Changes to ISO 27001

ISO 27001 is the gold standard for information security management systems. It's a framework that helps organisations identify, assess, and manage risks to their data. The standard was first published in 2005 and has been updated twice since then, most recently in 2022.

But why would you need it?

Many regulations, such as the General Data Protection Regulation require companies to implement certain information security controls. ISO 27001 certification help companies demonstrate compliance, this can help attract new, bigger, customers and partners. By implementing controls they can even involve themselves in new products & verticals as it will firmly demonstrate a real commitment to information security opening doors to higher security-cleared operations.  

So what are the changes?

The 2022 update includes a focus on risk-based thinking, a more flexible approach to controls, a stronger focus on people, and a more streamlined approach to certification. These changes are designed to make the standard more relevant and effective in the face of the ever-evolving threat landscape.

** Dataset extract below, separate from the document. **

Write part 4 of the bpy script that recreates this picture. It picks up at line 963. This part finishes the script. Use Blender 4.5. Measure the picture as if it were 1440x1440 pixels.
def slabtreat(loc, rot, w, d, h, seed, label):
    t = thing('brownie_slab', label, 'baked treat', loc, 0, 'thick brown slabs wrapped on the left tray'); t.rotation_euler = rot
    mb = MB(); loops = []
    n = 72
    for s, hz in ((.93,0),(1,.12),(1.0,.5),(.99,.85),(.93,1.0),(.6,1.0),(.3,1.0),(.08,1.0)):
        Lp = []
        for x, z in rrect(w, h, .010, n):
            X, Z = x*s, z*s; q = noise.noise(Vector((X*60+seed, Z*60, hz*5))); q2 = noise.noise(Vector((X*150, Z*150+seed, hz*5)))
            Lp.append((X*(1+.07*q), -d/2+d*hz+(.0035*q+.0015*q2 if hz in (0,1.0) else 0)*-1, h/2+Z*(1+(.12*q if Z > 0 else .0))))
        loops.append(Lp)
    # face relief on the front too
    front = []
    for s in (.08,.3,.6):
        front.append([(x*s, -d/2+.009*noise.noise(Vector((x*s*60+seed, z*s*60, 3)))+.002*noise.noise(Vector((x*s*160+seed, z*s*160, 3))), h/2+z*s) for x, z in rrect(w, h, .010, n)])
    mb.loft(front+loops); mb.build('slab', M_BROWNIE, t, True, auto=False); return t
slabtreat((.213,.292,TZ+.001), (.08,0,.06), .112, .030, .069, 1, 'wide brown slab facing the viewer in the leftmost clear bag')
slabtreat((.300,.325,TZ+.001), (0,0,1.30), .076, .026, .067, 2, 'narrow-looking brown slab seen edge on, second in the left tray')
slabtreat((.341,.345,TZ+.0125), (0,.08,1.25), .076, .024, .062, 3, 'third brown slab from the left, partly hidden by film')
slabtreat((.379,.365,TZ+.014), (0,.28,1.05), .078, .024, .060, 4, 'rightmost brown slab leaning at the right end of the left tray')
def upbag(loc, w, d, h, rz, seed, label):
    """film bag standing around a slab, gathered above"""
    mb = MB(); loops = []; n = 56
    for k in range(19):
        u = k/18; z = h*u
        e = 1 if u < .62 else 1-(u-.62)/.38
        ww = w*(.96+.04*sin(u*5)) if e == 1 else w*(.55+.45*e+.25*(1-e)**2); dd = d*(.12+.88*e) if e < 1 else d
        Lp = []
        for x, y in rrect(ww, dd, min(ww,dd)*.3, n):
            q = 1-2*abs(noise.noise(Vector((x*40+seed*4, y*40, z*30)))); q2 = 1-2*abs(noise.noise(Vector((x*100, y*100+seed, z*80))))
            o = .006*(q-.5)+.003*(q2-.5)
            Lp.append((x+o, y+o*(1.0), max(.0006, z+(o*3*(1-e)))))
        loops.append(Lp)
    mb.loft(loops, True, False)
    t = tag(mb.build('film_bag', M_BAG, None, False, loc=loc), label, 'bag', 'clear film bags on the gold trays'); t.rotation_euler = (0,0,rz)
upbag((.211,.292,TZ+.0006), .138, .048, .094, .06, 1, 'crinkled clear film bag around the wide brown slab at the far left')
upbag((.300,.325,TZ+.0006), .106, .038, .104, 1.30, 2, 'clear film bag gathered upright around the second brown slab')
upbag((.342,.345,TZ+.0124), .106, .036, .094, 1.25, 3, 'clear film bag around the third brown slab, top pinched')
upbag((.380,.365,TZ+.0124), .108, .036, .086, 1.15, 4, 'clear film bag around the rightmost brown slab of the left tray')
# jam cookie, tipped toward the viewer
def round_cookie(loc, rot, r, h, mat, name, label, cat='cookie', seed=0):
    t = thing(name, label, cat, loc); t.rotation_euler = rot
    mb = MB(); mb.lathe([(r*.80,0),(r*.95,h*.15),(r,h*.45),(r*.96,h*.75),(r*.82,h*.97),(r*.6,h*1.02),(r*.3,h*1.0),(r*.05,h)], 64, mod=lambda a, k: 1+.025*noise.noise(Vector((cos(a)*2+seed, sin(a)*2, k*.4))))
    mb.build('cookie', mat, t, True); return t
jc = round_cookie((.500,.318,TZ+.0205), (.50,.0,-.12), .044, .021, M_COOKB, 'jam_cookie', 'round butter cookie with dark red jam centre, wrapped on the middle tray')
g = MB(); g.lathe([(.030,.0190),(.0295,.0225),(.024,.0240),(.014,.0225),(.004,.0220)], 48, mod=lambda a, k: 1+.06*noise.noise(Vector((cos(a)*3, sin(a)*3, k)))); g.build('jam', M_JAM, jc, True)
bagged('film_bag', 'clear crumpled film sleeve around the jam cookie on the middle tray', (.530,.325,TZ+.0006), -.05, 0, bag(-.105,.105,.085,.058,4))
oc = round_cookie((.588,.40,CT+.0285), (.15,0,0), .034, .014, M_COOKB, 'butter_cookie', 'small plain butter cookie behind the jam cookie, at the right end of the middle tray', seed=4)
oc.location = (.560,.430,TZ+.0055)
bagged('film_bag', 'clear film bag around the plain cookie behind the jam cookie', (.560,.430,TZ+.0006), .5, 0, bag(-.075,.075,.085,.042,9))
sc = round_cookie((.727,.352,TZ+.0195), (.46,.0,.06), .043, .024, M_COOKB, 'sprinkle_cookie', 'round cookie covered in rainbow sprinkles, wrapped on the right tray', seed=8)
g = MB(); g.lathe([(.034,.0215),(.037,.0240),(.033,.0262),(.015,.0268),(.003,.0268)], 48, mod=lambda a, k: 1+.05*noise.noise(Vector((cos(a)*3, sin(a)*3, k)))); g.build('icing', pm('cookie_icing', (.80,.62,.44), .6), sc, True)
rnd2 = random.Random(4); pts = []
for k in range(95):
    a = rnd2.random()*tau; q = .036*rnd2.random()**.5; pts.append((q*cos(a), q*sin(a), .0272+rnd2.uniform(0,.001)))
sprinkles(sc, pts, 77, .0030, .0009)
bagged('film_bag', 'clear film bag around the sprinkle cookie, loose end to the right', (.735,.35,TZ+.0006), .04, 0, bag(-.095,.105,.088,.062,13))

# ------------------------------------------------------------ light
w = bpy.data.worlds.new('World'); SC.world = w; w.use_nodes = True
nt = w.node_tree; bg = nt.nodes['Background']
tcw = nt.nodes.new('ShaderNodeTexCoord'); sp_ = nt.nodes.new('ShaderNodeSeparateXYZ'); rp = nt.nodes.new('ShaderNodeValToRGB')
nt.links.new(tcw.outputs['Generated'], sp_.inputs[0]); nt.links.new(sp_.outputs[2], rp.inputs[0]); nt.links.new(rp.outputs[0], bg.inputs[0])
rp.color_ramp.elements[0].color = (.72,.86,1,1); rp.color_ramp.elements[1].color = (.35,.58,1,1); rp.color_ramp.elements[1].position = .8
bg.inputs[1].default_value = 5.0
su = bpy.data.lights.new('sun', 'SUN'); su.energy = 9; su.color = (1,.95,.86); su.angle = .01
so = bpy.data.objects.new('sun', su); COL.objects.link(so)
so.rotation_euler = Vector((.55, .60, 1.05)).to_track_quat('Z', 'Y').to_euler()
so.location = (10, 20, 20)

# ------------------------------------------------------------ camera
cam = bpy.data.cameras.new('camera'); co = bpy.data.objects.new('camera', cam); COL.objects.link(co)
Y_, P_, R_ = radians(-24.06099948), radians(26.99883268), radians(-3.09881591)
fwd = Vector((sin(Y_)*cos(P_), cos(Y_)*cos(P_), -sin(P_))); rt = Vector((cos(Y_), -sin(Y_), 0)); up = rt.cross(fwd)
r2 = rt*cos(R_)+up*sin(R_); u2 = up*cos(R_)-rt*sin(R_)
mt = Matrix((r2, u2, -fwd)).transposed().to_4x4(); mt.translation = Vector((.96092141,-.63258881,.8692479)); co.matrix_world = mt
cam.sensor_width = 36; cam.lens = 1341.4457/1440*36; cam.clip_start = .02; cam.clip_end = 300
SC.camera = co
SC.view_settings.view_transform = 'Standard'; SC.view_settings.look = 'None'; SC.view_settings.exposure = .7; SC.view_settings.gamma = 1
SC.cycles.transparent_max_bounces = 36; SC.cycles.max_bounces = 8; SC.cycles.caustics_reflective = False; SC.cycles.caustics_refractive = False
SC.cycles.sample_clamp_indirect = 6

The new standard emphasizes the importance of organisations understanding security risks and taking steps to mitigate those risks as a culture. This is a significant change from the previous version of the standard, which focused more on implementing controls without considering the risks they were designed to mitigate. This gives organisations more flexibility in implementing controls to mitigate risks because there is no one-size-fits-all approach to information security.

Organisations need to be able to tailor their controls to their specific needs & recognise that people are a key part of any information security management system. The reality is, people can be & often are the weakest link in an organisation's security defences.

The new standard also includes requirements for organisations to train their employees on information security and to create a culture of security within the organisation from top to bottom. The idea is that security is everyone’s concern, not just allocated job titles. This is due to several factors, including the consolidation of some controls, the removal of controls that were considered redundant, and the addition of new controls to reflect the latest security threats.

Wait, there are changes to Annex A controls?

Yeah. But don’t worry, it’s a lot less daunting than it sounds! The controls have been grouped into four overarching themes: organisational, people, physical, and technological, as opposed to 14 previously. This makes it easier for organisations to understand the controls that are relevant to their specific needs. Each control has been assigned an attribution taxonomy. This taxonomy provides information about the purpose of the control, the risks that it addresses, and the resources that are required to implement it. Self-explanatory? Well, it depends on who you ask. It’s been designed to be easier, but the bar is still set high. As is the nature of cybersecurity frameworks. Companies looking to obtain ISO 27001 will need to part ways with a lot of time, money & resources to implement these changes adequately and support them on an on-going basis.